___ SOURCE EXCERPT

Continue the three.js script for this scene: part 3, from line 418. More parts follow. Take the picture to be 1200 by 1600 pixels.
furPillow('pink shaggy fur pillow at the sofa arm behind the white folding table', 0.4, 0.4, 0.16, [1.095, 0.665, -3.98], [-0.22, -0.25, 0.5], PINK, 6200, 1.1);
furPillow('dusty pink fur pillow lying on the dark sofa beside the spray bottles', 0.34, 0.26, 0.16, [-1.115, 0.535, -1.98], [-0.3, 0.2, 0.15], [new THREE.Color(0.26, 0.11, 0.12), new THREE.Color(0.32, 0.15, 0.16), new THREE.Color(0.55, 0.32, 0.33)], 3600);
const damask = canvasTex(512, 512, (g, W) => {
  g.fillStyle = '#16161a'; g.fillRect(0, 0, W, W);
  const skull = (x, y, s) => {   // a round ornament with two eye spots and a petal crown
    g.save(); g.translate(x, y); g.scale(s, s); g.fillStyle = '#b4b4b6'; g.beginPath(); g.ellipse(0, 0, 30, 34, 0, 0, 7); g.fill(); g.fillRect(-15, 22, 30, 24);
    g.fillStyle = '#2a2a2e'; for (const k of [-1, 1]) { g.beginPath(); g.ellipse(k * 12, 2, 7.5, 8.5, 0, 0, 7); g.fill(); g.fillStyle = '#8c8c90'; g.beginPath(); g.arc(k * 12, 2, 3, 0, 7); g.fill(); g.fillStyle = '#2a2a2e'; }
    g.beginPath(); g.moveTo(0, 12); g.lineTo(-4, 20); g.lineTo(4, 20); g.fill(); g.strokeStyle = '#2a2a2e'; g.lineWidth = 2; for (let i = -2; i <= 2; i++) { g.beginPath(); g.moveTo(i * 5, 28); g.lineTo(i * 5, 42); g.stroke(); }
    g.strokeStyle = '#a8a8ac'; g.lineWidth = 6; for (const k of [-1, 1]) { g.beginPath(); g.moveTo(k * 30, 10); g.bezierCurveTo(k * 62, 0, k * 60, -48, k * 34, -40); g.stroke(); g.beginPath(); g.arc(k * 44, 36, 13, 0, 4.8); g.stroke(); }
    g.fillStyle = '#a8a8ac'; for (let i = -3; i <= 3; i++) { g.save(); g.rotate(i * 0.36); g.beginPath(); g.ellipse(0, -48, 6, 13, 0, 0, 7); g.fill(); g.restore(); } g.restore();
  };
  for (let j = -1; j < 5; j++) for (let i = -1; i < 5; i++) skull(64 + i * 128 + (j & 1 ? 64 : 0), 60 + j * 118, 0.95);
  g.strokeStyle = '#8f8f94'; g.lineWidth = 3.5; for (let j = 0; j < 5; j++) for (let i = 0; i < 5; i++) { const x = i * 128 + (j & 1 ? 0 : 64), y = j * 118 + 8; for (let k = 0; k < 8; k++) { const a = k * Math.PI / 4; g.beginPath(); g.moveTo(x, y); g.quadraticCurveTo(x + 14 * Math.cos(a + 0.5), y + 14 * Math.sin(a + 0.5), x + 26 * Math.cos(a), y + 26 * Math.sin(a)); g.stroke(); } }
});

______

§ **REQUIREMENTS**:
Transcribe the material above in its entirety. Match it exactly.

§ **RESULT OF THIS EXERCISE**:
Continue the three.js script for this scene: part 3, from line 418. More parts follow. Take the picture to be 1200 by 1600 pixels.
furPillow('pink shaggy fur pillow at the sofa arm behind the white folding table', 0.4, 0.4, 0.16, [1.095, 0.665, -3.98], [-0.22, -0.25, 0.5], PINK, 6200, 1.1);
furPillow('dusty pink fur pillow lying on the dark sofa beside the spray bottles', 0.34, 0.26, 0.16, [-1.115, 0.535, -1.98], [-0.3, 0.2, 0.15], [new THREE.Color(0.26, 0.11, 0.12), new THREE.Color(0.32, 0.15, 0.16), new THREE.Color(0.55, 0.32, 0.33)], 3600);
const damask = canvasTex(512, 512, (g, W) => {
  g.fillStyle = '#16161a'; g.fillRect(0, 0, W, W);
  const skull = (x, y, s) => {   // a round ornament with two eye spots and a petal crown
    g.save(); g.translate(x, y); g.scale(s, s); g.fillStyle = '#b4b4b6'; g.beginPath(); g.ellipse(0, 0, 30, 34, 0, 0, 7); g.fill(); g.fillRect(-15, 22, 30, 24);
    g.fillStyle = '#2a2a2e'; for (const k of [-1, 1]) { g.beginPath(); g.ellipse(k * 12, 2, 7.5, 8.5, 0, 0, 7); g.fill(); g.fillStyle = '#8c8c90'; g.beginPath(); g.arc(k * 12, 2, 3, 0, 7); g.fill(); g.fillStyle = '#2a2a2e'; }
    g.beginPath(); g.moveTo(0, 12); g.lineTo(-4, 20); g.lineTo(4, 20); g.fill(); g.strokeStyle = '#2a2a2e'; g.lineWidth = 2; for (let i = -2; i <= 2; i++) { g.beginPath(); g.moveTo(i * 5, 28); g.lineTo(i * 5, 42); g.stroke(); }
    g.strokeStyle = '#a8a8ac'; g.lineWidth = 6; for (const k of [-1, 1]) { g.beginPath(); g.moveTo(k * 30, 10); g.bezierCurveTo(k * 62, 0, k * 60, -48, k * 34, -40); g.stroke(); g.beginPath(); g.arc(k * 44, 36, 13, 0, 4.8); g.stroke(); }
    g.fillStyle = '#a8a8ac'; for (let i = -3; i <= 3; i++) { g.save(); g.rotate(i * 0.36); g.beginPath(); g.ellipse(0, -48, 6, 13, 0, 0, 7); g.fill(); g.restore(); } g.restore();
  };
  for (let j = -1; j < 5; j++) for (let i = -1; i < 5; i++) skull(64 + i * 128 + (j & 1 ? 64 : 0), 60 + j * 118, 0.95);
  g.strokeStyle = '#8f8f94'; g.lineWidth = 3.5; for (let j = 0; j < 5; j++) for (let i = 0; i < 5; i++) { const x = i * 128 + (j & 1 ? 0 : 64), y = j * 118 + 8; for (let k = 0; k < 8; k++) { const a = k * Math.PI / 4; g.beginPath(); g.moveTo(x, y); g.quadraticCurveTo(x + 14 * Math.cos(a + 0.5), y + 14 * Math.sin(a + 0.5), x + 26 * Math.cos(a), y + 26 * Math.sin(a)); g.stroke(); } }
});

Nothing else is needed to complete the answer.